**What is needed**
Leaving out the pictures, retype the lines from the beginning of the listing through the line containing "o.rotation_euler = (Vector(target)".

Records with scene code:
•••••
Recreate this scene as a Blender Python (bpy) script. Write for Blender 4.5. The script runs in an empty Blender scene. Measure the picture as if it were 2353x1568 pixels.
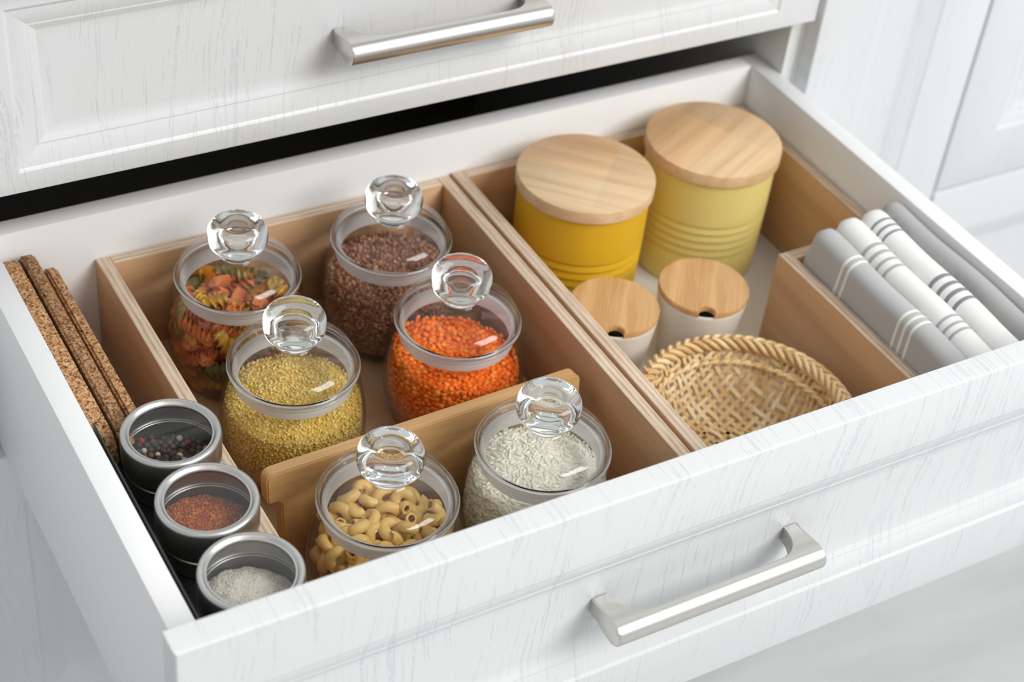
import bpy, bmesh, math, random
import numpy as np
from mathutils import Vector, Matrix, Euler
random.seed(7); RNG = np.random.default_rng(11)
scene = bpy.context.scene
COL = scene.collection
PI = math.pi

# ------------------------------------------------------------------ camera, world, lights, exposure
def aim(o, target, pos):
    o.location = pos
    o.rotation_euler = (Vector(target) - Vector(pos)).to_track_quat('-Z', 'Y').to_euler()

cd = bpy.data.cameras.new('camera'); cam = bpy.data.objects.new('camera', cd); COL.objects.link(cam)
cd.sensor_width = 36.0; cd.sensor_fit = 'HORIZONTAL'; cd.lens = 61.2576
cd.clip_start = 0.05
cam.matrix_world = Matrix(((0.866341, 0.251081, -0.431754, -0.624482), (-0.490076, 0.594064, -0.637897, -1.095312), (0.096326, 0.764229, 0.637711, 0.785306), (0.0, 0.0, 0.0, 1.0)))
cd.dof.use_dof = True; cd.dof.focus_distance = 1.27; cd.dof.aperture_fstop = 5.4
scene.camera = cam

world = bpy.data.worlds.new('daylight'); scene.world = world; world.use_nodes = True
bg = world.node_tree.nodes['Background']
bg.inputs[0].default_value = (0.95, 0.975, 1.0, 1); bg.inputs[1].default_value = 0.62

def area(name, pos, target, sx, sy, power, color):
    ld = bpy.data.lights.new(name, 'AREA'); ld.shape = 'RECTANGLE'; ld.size = sx; ld.size_y = sy
    ld.energy = power; ld.color = color
    o = bpy.data.objects.new(name, ld); COL.objects.link(o); aim(o, target, pos); return o
area('window_daylight', (2.35, -3.6, 3.35), (0.0, -0.2, -0.1), 3.2, 2.8, 268, (1.0, 0.998, 0.985))
def lamp(pos, power):                                    # small warm ceiling spots of the kitchen
    ld = bpy.data.lights.new('ceiling_lamp', 'POINT'); ld.energy = power; ld.color = (1.0, .72, .38); ld.shadow_soft_size = .035
    o = bpy.data.objects.new('ceiling_lamp', ld); COL.objects.link(o); o.location = pos
for lx, ly in ((-1.5, -1.6), (-.7, -2.1), (.35, -2.3)): lamp((lx, ly, 1.75), 7)

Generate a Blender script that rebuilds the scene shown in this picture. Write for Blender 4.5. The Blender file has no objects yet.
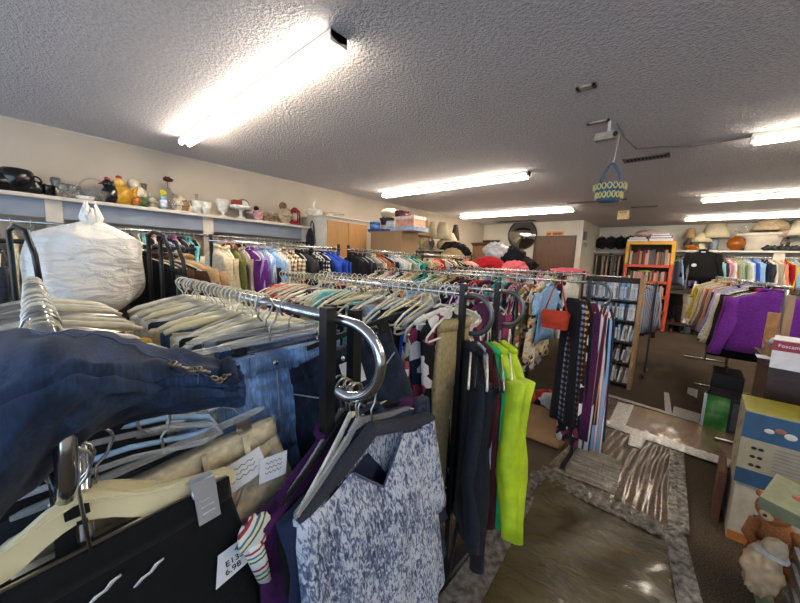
import bpy, math, random
import numpy as np
from mathutils import Matrix, Vector, noise as mnoise
random.seed(7)
PI = math.pi
sc = bpy.context.scene
C = sc.collection
R = random.Random(11)
H = 1.4          # camera height
CEIL = 2.5

# ------------------------------------------------------------------ camera
CX, CY, F = 400.0, 301.5, 329.5
MR = np.array([[0.74644448, -0.11148974, 0.65604167], [0.66428763, 0.06665471, -0.74449923], [0.03927576, 0.9915277, 0.1238153]])
cam = bpy.data.objects.new('camera', bpy.data.cameras.new('camera')); C.objects.link(cam)
m4 = Matrix.Identity(4)
for i in range(3):
    for j in range(3): m4[i][j] = MR[i][j]
m4.translation = (0, 0, H)
cam.matrix_world = m4
cam.data.sensor_width = 36; cam.data.lens = F / 800 * 36; cam.data.clip_start = 0.02; cam.data.clip_end = 200
sc.camera = cam

def at(px, py, x=None, y=None, z=None):
    """world point seen at a pixel, on the plane x=, y= or z="""
    d = MR @ np.array([px - CX, -(py - CY), -F])
    t = x / d[0] if x is not None else (y / d[1] if y is not None else (z - H) / d[2])
    return Vector((d[0] * t, d[1] * t, d[2] * t + H))

# ------------------------------------------------------------------ materials
def srgb(c):
    if isinstance(c, str): c = tuple(int(c[i:i + 2], 16) / 255 for i in (0, 2, 4))
    return tuple((v / 12.92 if v <= .04045 else ((v + .055) / 1.055) ** 2.4) for v in c) + (1,)
MATS = {}
def base(name, col, rough=.6, metal=0, **kw):
    m = bpy.data.materials.new(name); m.use_nodes = True
    n = m.node_tree.nodes; l = m.node_tree.links; b = n['Principled BSDF']
    b.inputs['Base Color'].default_value = srgb(col); b.inputs['Roughness'].default_value = rough; b.inputs['Metallic'].default_value = metal
    for k, v in kw.items(): b.inputs[k.replace('_', ' ')].default_value = v
    return m, n, l, b
def coord(n, l, scale=(1, 1, 1), kind='Object', rot=(0, 0, 0)):
    t = n.new('ShaderNodeTexCoord'); mp = n.new('ShaderNodeMapping')
    mp.inputs['Scale'].default_value = scale; mp.inputs['Rotation'].default_value = rot
    l.new(t.outputs[kind], mp.inputs[0]); return mp.outputs[0]
def noise(n, l, vec, s, detail=3, rough=.5, dist=0):
    t = n.new('ShaderNodeTexNoise'); t.inputs['Scale'].default_value = s; t.inputs['Detail'].default_value = detail
    t.inputs['Roughness'].default_value = rough; t.inputs['Distortion'].default_value = dist
    if vec is not None: l.new(vec, t.inputs['Vector'])
    return t.outputs['Fac']
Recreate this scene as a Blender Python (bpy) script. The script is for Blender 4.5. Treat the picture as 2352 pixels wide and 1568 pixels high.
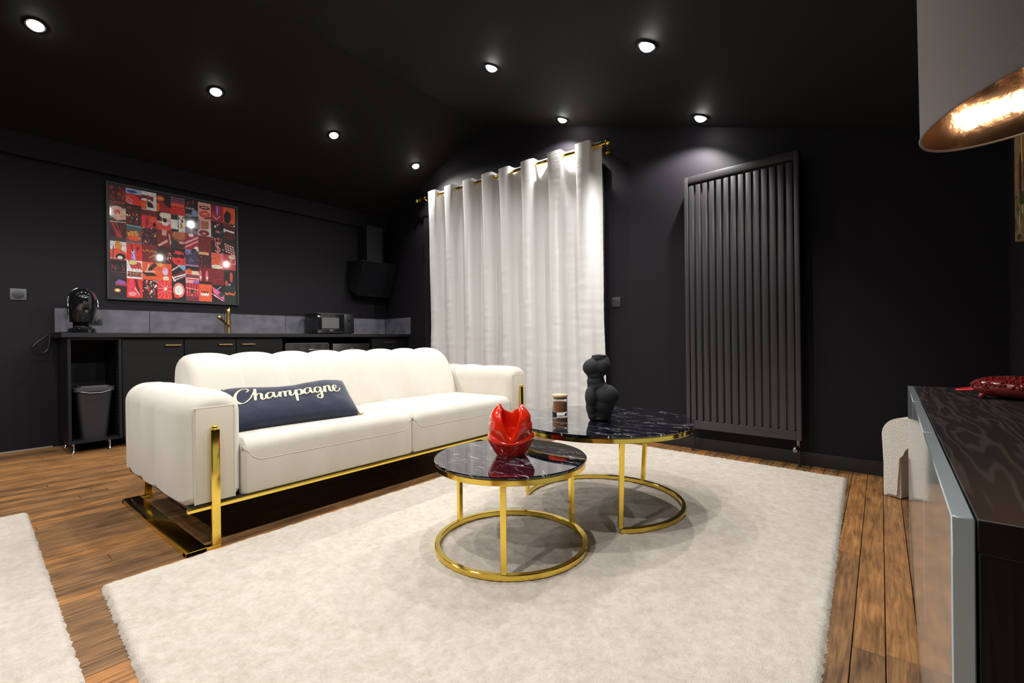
•••••
**Task output**
Recreate this scene as a Blender Python (bpy) script. Write for Blender 4.5. The script runs in an empty Blender scene. Measure the picture as if it were 2353x1568 pixels.
import bpy, bmesh, math, random
import numpy as np
from mathutils import Vector, Matrix, Euler
random.seed(7); RNG = np.random.default_rng(11)
scene = bpy.context.scene
COL = scene.collection
PI = math.pi

# ------------------------------------------------------------------ camera, world, lights, exposure
def aim(o, target, pos):
    o.location = pos
    o.rotation_euler = (Vector(target) - Vector(pos)).to_track_quat('-Z', 'Y').to_euler()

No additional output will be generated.